Jack Bredenfoerder presents National Color Guard Medal to Ohio Color Guard Commander Bob Hill

By mid-day the event was over and many of us had lunch on the banks of the York River, settling in at various restaurants.  That night the Ohio contingency gathered for a sumptuous repast in Uniform at the King’s Arms Tavern, and it was, “Finger licking good.”  While it wasn’t exactly a ‘King’s meal at a peasant’s price’, it was a King’s meal to be sure.

Kings Arms Tavern

Also note some of the pictures: Dr. Bonniwell, former Ohio State Chaplain, is seen standing at the pulpit at the old Episcopal church, exhorting like the Chaplains of the American Revolution; and notice the picture of Gregg Ballman, facing me in the ranks back of our line.  Also note the line of men forming up, and that must have been what it looked like as they marched into Battle.

Dr. Bonniwell addressing the crowd from the pulpit

Prior to the dinner, Bob Hill, Ohio State Color Guard Commander and Dr. Ed Bonniwell in full battle array and carrying weapons, walked the streets of Williamsburg and were engaged by many visitors and tourists, some of them wanted their pictures taken with us.

Mingling with the visitors

By the time the Ohio contingency finished dinner, everyone left the Tavern and we were the last ones out. There are a few witnesses who say that not a crumb was left on the dessert plates!  Divine providence was certainly in play at the Battle of Yorktown, and the Ohio SAR counted it a privilege to remember the rock from which we had been hewn.  Start planning now for next year – it’s coming faster than you think.  This is something that you really should do.

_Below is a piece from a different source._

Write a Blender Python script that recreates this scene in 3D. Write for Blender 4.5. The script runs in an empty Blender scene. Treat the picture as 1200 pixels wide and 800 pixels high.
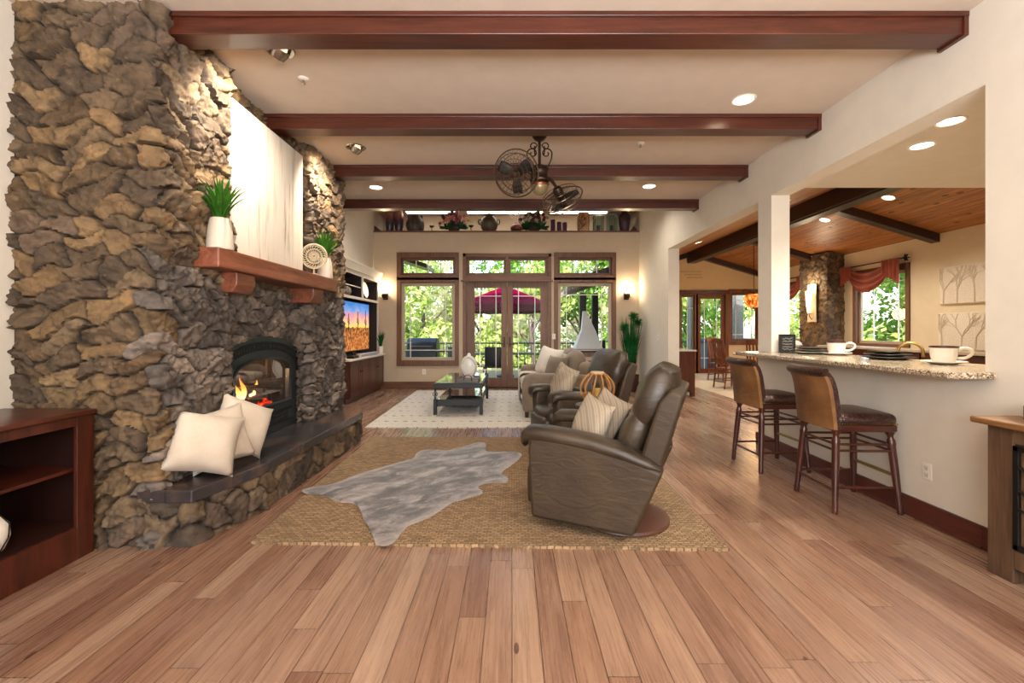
import bpy, math, random
import numpy as np
from mathutils import Vector, Matrix, noise as mnoise

SC = bpy.context.scene
COL = SC.collection
R = math.radians
F = 533.333  # focal length in pixels of the 1200 px wide frame

# ------------------------------------------------------------------ camera, world, lights, exposure
cam_data = bpy.data.cameras.new('camera')
cam_data.sensor_width = 36.0
cam_data.lens = 16.0
cam_data.shift_x = 0.0
cam_data.shift_y = -14.0 / 1200.0
cam_data.clip_end = 300
cam = bpy.data.objects.new('camera', cam_data)
cam.location = (0, 0, 1.325)
cam.rotation_euler = (R(90), 0, 0)
COL.objects.link(cam)
SC.camera = cam

SC.view_settings.view_transform = 'Standard'
SC.view_settings.look = 'None'
SC.view_settings.exposure = 0.85
SC.view_settings.gamma = 1.0
SC.view_settings.use_curve_mapping = False
SC.cycles.use_denoising = True
SC.cycles.max_bounces = 8
SC.cycles.diffuse_bounces = 5
SC.cycles.glossy_bounces = 4
SC.cycles.transparent_max_bounces = 12
SC.cycles.sample_clamp_indirect = 6.0
SC.cycles.caustics_reflective = False
SC.cycles.caustics_refractive = False

world = bpy.data.worlds.new('sky')
world.use_nodes = True
SC.world = world
_wt = world.node_tree
_wt.nodes.clear()
_sky = _wt.nodes.new('ShaderNodeTexSky')
_sky.sky_type = 'NISHITA'
_sky.sun_disc = False
_sky.sun_elevation = R(50)
_sky.sun_rotation = R(200)
_sky.air_density = 1.0
_sky.dust_density = 2.0
_bg = _wt.nodes.new('ShaderNodeBackground')
_bg.inputs['Strength'].default_value = 0.62
_wo = _wt.nodes.new('ShaderNodeOutputWorld')
_wt.links.new(_sky.outputs[0], _bg.inputs[0])
_wt.links.new(_bg.outputs[0], _wo.inputs[0])


def sun(name, energy, rot, color=(1, 0.95, 0.86), angle=1.0):
    l = bpy.data.lights.new(name, 'SUN')
    l.energy = energy
    l.color = color
    l.angle = R(angle)
    o = bpy.data.objects.new(name, l)
    o.rotation_euler = rot
    o.location = (0, -10, 20)
    COL.objects.link(o)


def area(name, loc, rot, sx, sy, power, color=(1, 1, 1)):
    l = bpy.data.lights.new(name, 'AREA')
    l.shape = 'RECTANGLE'
    l.size, l.size_y = sx, sy
    l.energy = power
    l.color = color
    o = bpy.data.objects.new(name, l)
    o.location = loc
    o.rotation_euler = rot
    COL.objects.link(o)


sun('sun', 6.5, (R(42), 0, R(-28)))
# added area fill behind the photographer, set before the unseen front openings
area('front_fill_area', (-0.3, -3.3, 1.9), (R(92), 0, 0), 4.6, 2.4, 55, (0.97, 0.98, 1.0))
# added upward fill behind the photographer, brightens the ceiling
area('ceiling_fill', (0.7, -1.3, 1.75), (R(162), 0, 0), 2.6, 1.6, 270, (0.97, 0.98, 1.0))
CAN_W = 60.0       # recessed ceiling lamps
KIT_W = 115.0
SCONCE_W = 9.0
STRIP_W = 6.0


# ------------------------------------------------------------------ colour and material helpers
def lin(c):
    if isinstance(c, str):
        c = [int(c[i:i + 2], 16) / 255 for i in (0, 2, 4)]
    return tuple((x / 12.92 if x <= 0.04045 else ((x + 0.055) / 1.055) ** 2.4) for x in c) + (1.0,)


MATS = {}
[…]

Illustration of the Battle of Yorktown

A personal word.  As we were forming ranks with the sound of fife and drum, I snapped the pictures of the men in front of me.  It must have looked like this at Yorktown.  Washington’s army was ready; the Continentals had learned hard lessons, and had become a fighting force; and thus, those men secured victory and liberty which continues for us to this very day.

In a war against incredible odds, a rag-tag undisciplined Continental army grew up and learned how to fight against the British.  The American cause and quest for self determination had proven to be a winner.